US and EU look for common ground on digital identity

batak1/Getty Images

The National Institute of Standards and Technology wants feedback on the EU-US Trade and Technology Council’s early attempt at mapping digital identity frameworks between the two entities.

The National Institute of Standards and Technology is looking for feedback on a new international draft report that will help the U.S. and European Union find common ground in digital identity practices. 

Jointly authored by a subgroup within the EU-US Trade and Technology Council, the draft version of the Digital Identity Mapping Exercise Report aims to help define specific technical terminology related to digital identity in a transatlantic setting. 

The draft document was released on December 22. It outlines both the U.S. and EU’s individual frameworks on digital identity, as established by the U.S. National Institute of Standards and Technology and the EU regulation on electronic identification.

“Trust, security, and usability of digital identities are of paramount importance to facilitate widespread adoption by individuals and organizations,” the document reads. “Strong transatlantic cooperation on emerging technologies and standardization can contribute to creating the conditions for meaningful strides in adoption to occur.”

Though the mapping exercise found “no major concepts that do not map to a companion concept,” one key distinction between both frameworks is how assurance levels are defined. These measure the confidence in identity authentication protocols when a given user is attempting to access the internet with a particular digital identity. In comparing both frameworks, some definitions, such as “authoritative source” and “authentication factor” are identical between the U.S. and EU, whereas others like “identity” and “signature” remain only partially matched.

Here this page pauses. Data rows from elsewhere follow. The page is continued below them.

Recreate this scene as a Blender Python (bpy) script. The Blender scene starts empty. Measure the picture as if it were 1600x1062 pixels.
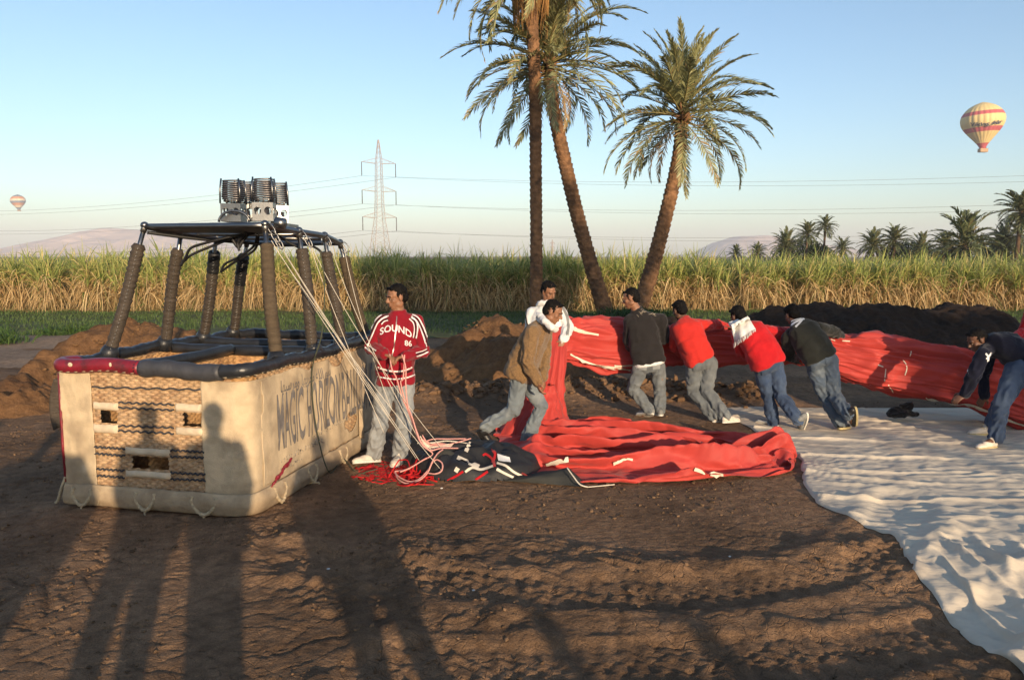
import bpy, bmesh, math, random
import numpy as np
from mathutils import Vector, Matrix
from mathutils.bvhtree import BVHTree
random.seed(7); rng = np.random.default_rng(7)
SC = bpy.context.scene
COL = SC.collection

# ------------------------------------------------------------------ camera
F_PX = 1200.0; PITCH = math.atan(131.0/1200.0); CAM_H = 2.0
cam_d = bpy.data.cameras.new('camera'); cam = bpy.data.objects.new('camera', cam_d); COL.objects.link(cam)
cam_d.sensor_width = 36.0; cam_d.lens = 36.0*F_PX/1600.0
cam_d.clip_start = 0.05; cam_d.clip_end = 12000
cam.location = (0, 0, CAM_H); cam.rotation_euler = (math.pi/2-PITCH, 0, 0)
SC.camera = cam
# ------------------------------------------------------------------ sky, sun, exposure
SUN_AZ = math.radians(20.5); SUN_EL = math.radians(10.2)
world = bpy.data.worlds.new('World'); SC.world = world; world.use_nodes = True
wn = world.node_tree.nodes; wl = world.node_tree.links
bgn = wn['Background']
sky = wn.new('ShaderNodeTexSky'); sky.sky_type = 'NISHITA'; sky.sun_disc = False
sky.sun_elevation = math.radians(10.2); sky.sun_rotation = math.pi-SUN_AZ
sky.altitude = 80; sky.air_density = .95; sky.dust_density = 1.0; sky.ozone_density = 2.1
wl.new(sky.outputs[0], bgn.inputs[0]); bgn.inputs[1].default_value = 0.14
sun_d = bpy.data.lights.new('sun', 'SUN'); sun = bpy.data.objects.new('sun', sun_d); COL.objects.link(sun)
sun_d.energy = 4.2; sun_d.angle = math.radians(0.5); sun_d.color = (1.0, 0.77, 0.52)
LDIR = Vector((-math.sin(SUN_AZ)*math.cos(SUN_EL), math.cos(SUN_AZ)*math.cos(SUN_EL), -math.sin(SUN_EL)))
sun.rotation_euler = LDIR.to_track_quat('-Z', 'Y').to_euler(); sun.location = (8, -20, 12)
SC.view_settings.view_transform = 'Standard'; SC.view_settings.look = 'None'
SC.view_settings.gamma = 1.0; SC.view_settings.use_curve_mapping = False
SC.view_settings.exposure = 0.78
SC.cycles.max_bounces = 6; SC.cycles.volume_bounces = 0
try: SC.cycles.use_denoising = True
except Exception: pass

# ------------------------------------------------------------------ helpers
def ray(x, y):
    cx = (x-800)/F_PX; cy = (531-y)/F_PX
    return Vector((cx, math.cos(PITCH)+cy*math.sin(PITCH), -math.sin(PITCH)+cy*math.cos(PITCH)))
def W(x, y, Y):                       # world point seen at pixel (x,y) of the photograph, Y metres ahead
    d = ray(x, y); t = Y/d.y
    return Vector((d.x*t, Y, CAM_H+d.z*t))
def G(x, y, z=0.0):                   # the same on level z
    d = ray(x, y); t = (z-CAM_H)/d.z
    return Vector((d.x*t, d.y*t, z))
def lerp(a, b, t): return a+(b-a)*t
def interp(x, xs, ys): return np.interp(x, xs, ys)

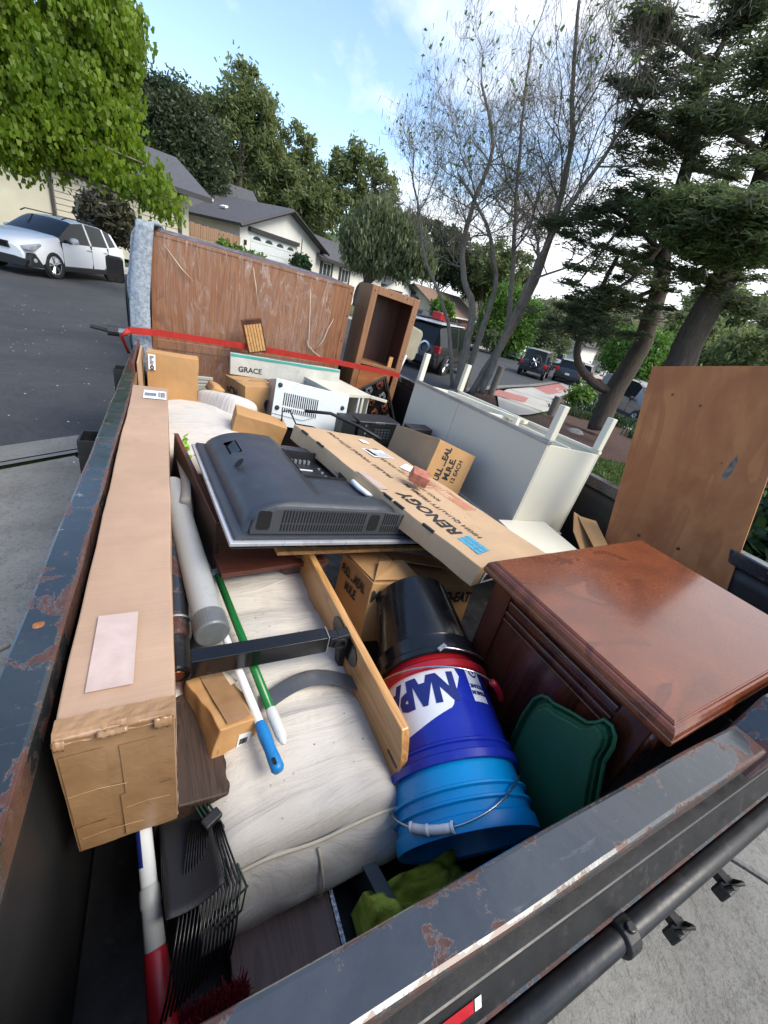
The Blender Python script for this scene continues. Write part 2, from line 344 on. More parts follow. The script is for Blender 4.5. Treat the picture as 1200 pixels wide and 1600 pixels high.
st2 = t.math('MULTIPLY', st2, t.math('ADD', t.math('MULTIPLY', up, .7), .3))  # film highlights painted in as pale streaks, stronger towards the top
st1 = t.math('MULTIPLY', st1, t.ramp(t.noise(2.6, 5, .6, .6), [(.36, .12), (.66, 1.)])); fac = t.math('MAXIMUM', st1, st2)
g = t.N('ShaderNodeBsdfPrincipled', {'Base Color': (.80, .77, .74, 1), 'Roughness': .2}); b_ = t.bump(t.noise(3, 8, .7, 1.2, v2), .8, .02); t.l.new(b_, g.inputs['Normal'])
tr = t.N('ShaderNodeBsdfTransparent'); mx = t.N('ShaderNodeMixShader', {0: fac, 1: tr.outputs[0], 2: g.outputs[0]}); t.l.new(mx.outputs[0], t.out.inputs[0]); M['film'] = t.m
# setting materials
t = NT('asphalt'); v = t.co((1, 1, 1), world=True)
col = t.ramp(t.noise(.5, 8, .7, .4, v), [(.3, (.026, .027, .030)), (.7, (.056, .058, .062))]); col = t.mix(t.ramp(t.noise(.9, 9, .8, 2.5, v), [(.485, 0.), (.5, .8), (.515, 0.)]), col, (.015, .015, .016)); col = t.mix(t.ramp(t.noise(75, 3, .7, 0, v), [(.55, 0.), (.75, .5)]), col, (.12, .12, .12))
t.bsdf(col, .85, 0, t.bump(t.noise(90, 4, .7, 0, v), .6, .01)); M['asphalt'] = t.m
t = NT('concrete'); v = t.co((1, 1, 1), world=True)
col = t.ramp(t.noise(1.3, 7, .65, .3, v), [(.30, (.125, .12, .108)), (.68, (.235, .228, .208))]); col = t.mix(t.ramp(t.noise(55, 6, .8, 0, v), [(.50, 0.), (.66, .7)]), col, (.075, .072, .066)); col = t.mix(t.ramp(t.noise(.7, 9, .75, 1.8, v), [(.494, 0.), (.5, .75), (.506, 0.)]), col, (.04, .038, .034)); col = t.mix(t.ramp(t.noise(1.1, 7, .7, 1., t.co((1, 1, 1), (0, 0, .7), world=True)), [(.55, 0.), (.68, .45)]), col, (.09, .085, .075))
t.bsdf(col, .85, 0, t.bump(t.noise(80, 5, .7, 0, v), .6, .008)); M['concrete'] = t.m
t = NT('concrete_pale'); v = t.co((1, 1, 1), world=True); col = t.ramp(t.noise(.9, 7, .65, .3, v), [(.28, (.30, .29, .26)), (.7, (.44, .42, .38))]); t.bsdf(col, .85, 0, t.bump(t.noise(60, 4, .7, 0, v), .4, .006)); M['concrete_pale'] = t.m
M['redpave'] = plain('red_paver', (.34, .13, .11), .8, var=.2, sc=3)
t = NT('mulch'); v = t.co((1, 1, 1), world=True); col = t.ramp(t.noise(22, 7, .8, 0, v), [(.3, (.028, .014, .010)), (.55, (.09, .042, .028)), (.75, (.17, .10, .07))]); t.bsdf(col, .95, 0, t.bump(t.noise(26, 6, .8, 0, v), 1., .06)); M['mulch'] = t.m
t = NT('ground_cover'); v = t.co((1, 1, 1), world=True)
col = t.ramp(t.noise(6, 8, .75, 0, v), [(.3, (.020, .040, .010)), (.55, (.048, .085, .018)), (.75, (.085, .12, .03))]); soil = t.ramp(t.noise(9, 6, .7, 0, v), [(.3, (.07, .05, .03)), (.7, (.15, .11, .065))])
col = t.mix(t.ramp(t.noise(.11, 6, .6, 0, v), [(.46, 0.), (.58, 1.)]), col, soil); t.bsdf(col, .95, 0, t.bump(t.noise(14, 6, .8, 0, v), 1., .08)); M['ground'] = t.m
t = NT('dry_hill'); v = t.co((1, 1, 1), world=True); col = t.ramp(t.noise(.07, 8, .72, .3, v), [(.34, (.035, .045, .020)), (.5, (.13, .11, .055)), (.68, (.24, .19, .10))]); t.bsdf(col, .95, 0, t.bump(t.noise(.3, 8, .8, 0, v), 1., 2.)); M['hill'] = t.m
t = NT('lawn'); v = t.co((1, 1, 1), world=True); col = t.ramp(t.noise(9, 8, .8, 0, v), [(.3, (.035, .075, .010)), (.7, (.085, .16, .022))]); t.bsdf(col, .95, 0, t.bump(t.noise(40, 6, .8, 0, v), 1., .05)); M['lawn'] = t.m
def stucco(n, c): return plain(n, c, .9, var=.07, sc=1.2, bump=.6, bs=14)
M['stucco_w'] = stucco('white_stucco', (.66, .65, .60)); M['stucco_c'] = stucco('cream_stucco', (.52, .48, .38)); M['stucco_b'] = stucco('pale_blue_stucco', (.50, .54, .56)); M['trim'] = plain('dark_trim', (.035, .032, .035), .6)
t = NT('grey_shingles'); br = t.N('ShaderNodeTexBrick', {'Vector': t.co((3, 3, 3)), 'Color1': (.070, .070, .078, 1), 'Color2': (.115, .115, .125, 1), 'Mortar': (.035, .035, .04, 1), 'Scale': 1.6, 'Mortar Size': .03}); t.bsdf(t.mix(t.ramp(t.noise(8, 5), [(.3, .0), (.7, .5)]), br.outputs[0], (.09, .09, .10)), .85, 0, t.bump(t.noise(30, 4), .6, .02)); M['shingle'] = t.m
t = NT('brown_shingles'); br = t.N('ShaderNodeTexBrick', {'Vector': t.co((3, 3, 3)), 'Color1': (.20, .125, .085, 1), 'Color2': (.29, .18, .12, 1), 'Mortar': (.09, .06, .045, 1), 'Scale': 1.4, 'Mortar Size': .03}); t.bsdf(br.outputs[0], .9, 0, t.bump(t.noise(30, 4), .6, .02)); M['shingle_b'] = t.m
M['fence'] = wood('fence_redwood', (.17, .10, .06), (.33, .21, .13), axis='z', sc=2, rough=.8); M['bollard'] = wood('weathered_post', (.10, .085, .07), (.20, .175, .15), axis='z', sc=4, rough=.9)
t = NT('tree_bark'); v = t.co((5, 5, 1.3)); col = t.ramp(t.noise(4, 9, .75, .4, v), [(.3, (.12, .10, .08)), (.7, (.32, .27, .22))]); t.bsdf(col, .95, 0, t.bump(t.noise(5, 8, .75, .4, v), 1., .06)); M['bark'] = t.m
t = NT('cedar_bark'); v = t.co((5, 5, 1.1)); col = t.ramp(t.noise(4, 9, .8, .3, v), [(.3, (.055, .042, .032)), (.7, (.17, .13, .10))]); t.bsdf(col, .95, 0, t.bump(t.noise(5, 8, .8, .4, v), 1., .1)); M['bark_d'] = t.m
def leafm(name, c1, c2, c3=None, tr=.4, csc=.8):
    t = NT(name); g = t.N('ShaderNodeNewGeometry'); v = t.co((1, 1, 1), world=True)
    col = t.mix(t.ramp(t.noise(csc, 4, .6, 0, v), [(.36, 0.), (.64, 1.)]), c1, c2)
    if c3: col = t.mix(t.ramp(g.outputs['Random Per Island'], [(.62, 0.), (.95, .9)]), col, c3)
    col = t.mix(t.math('MULTIPLY', g.outputs['Random Per Island'], .45), col, tuple(x * .45 for x in c1))
    d = t.N('ShaderNodeBsdfPrincipled', {'Base Color': col, 'Roughness': .5}); tl = t.N('ShaderNodeBsdfTranslucent', {'Color': t.mix(.5, col, c2)})
    mx = t.N('ShaderNodeMixShader', {0: tr, 1: d.outputs[0], 2: tl.outputs[0]}); t.l.new(mx.outputs[0], t.out.inputs[0]); return t.m
M['lf_maple'] = leafm('maple_leaves', (.12, .22, .014), (.24, .36, .022), (.36, .46, .04), .6); M['lf_dark'] = leafm('dark_leaves', (.045, .068, .032), (.08, .11, .048), (.10, .135, .06), .45)
M['lf_tall'] = leafm('tall_tree_leaves', (.13, .17, .060), (.22, .27, .10), (.27, .32, .13), .55); M['lf_olive'] = leafm('grey_green_leaves', (.13, .165, .075), (.20, .24, .11), (.26, .30, .15), .5)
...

While the goal of the Digital Identity Mapping Report is to establish a shared lexicon of terminology within which to operate, EU member countries will not be beholden to the U.S. and NIST’s formal guidance, and likewise, U.S. citizens will not need to adhere to EU guidelines. But the authors note that having both frameworks mirror each other to certain extents will promote secure transatlantic online access and facilitate the flow of digital goods and services. 

As a draft document, NIST is asking for commentary from communities with subject matter familiarity in areas such as digital identity, privacy, human-centered design, and cybersecurity, particularly in a cross-borders context. NIST anticipates publishing the final version of the document in 2024. Comments on the draft version will be accepted until 6 AM CET on March 1, 2024.